David’s Prayer for Pardon and Confession of Sin (Psalm 51). David’s prayer is a classic prayer of repentance.

David’s Prayer at the End of Life (1 Chronicles 29:9-20). A short psalm of praise and David’s prayer for his son Solomon to build the temple.

Hezekiah’s Petitions for Deliverance and Healing (2 Kings 19:14-19; 20:1-7). Here’s a godly king about to see his nation conquered and destroyed by the mighty Assyrian army. Then he who has just heard from a prophet that he should prepare to die soon.

David’s Psalm of Surrender (Psalm 139). David struggles with God’s intense knowledge of him, marvels at God’s intricate formation of him in his mother’s womb, and then prays a prayer of surrender to God’s searching, knowing, probing, and refining.
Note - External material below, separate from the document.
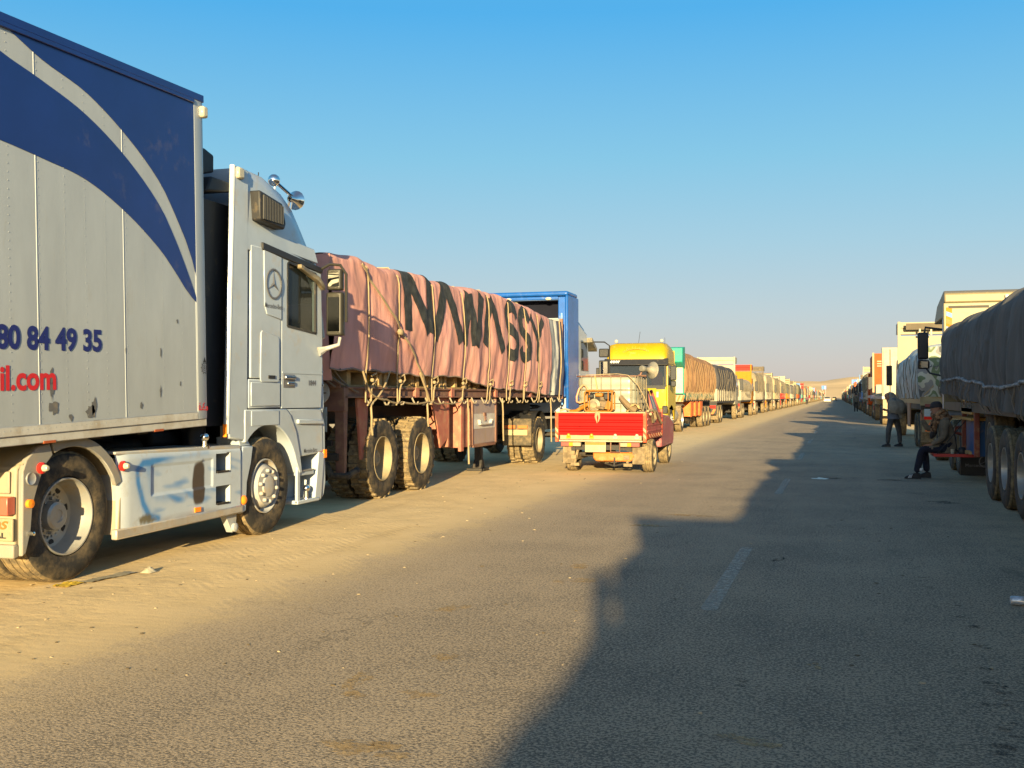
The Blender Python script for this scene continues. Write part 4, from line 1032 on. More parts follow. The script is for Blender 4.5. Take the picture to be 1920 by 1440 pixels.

Daniel’s Confession on Behalf of His People (Daniel 9:1-19). When Daniel realizes the 70 years of exile are ended, he offers a prayer of confession in which he (though personally a righteous man) identifies with the sins of his people and asks for God’s mercy.

Nehemiah’s Prayer for Success (Nehemiah 1:1-2:9). Nehemiah hears of the suffering of the returned exiles. After grieving in fasting and prayer, Nehemiah prays for success — and commits himself to God’s will for his life.

Jesus’ Prayer of Submission at Gethsemane (Luke 22:39-46). Jesus asks for the cup (crucifixion) to be bypassed, but then prays for the Father’s will to be done most of all.

Paul’s Prayers for the Ephesian Believers (Ephesians 1:15-23; 3:14-21). Here are Paul’s prayers for the Ephesian Christians — and for us — to really understand the heights and depths of Christ’s love for us.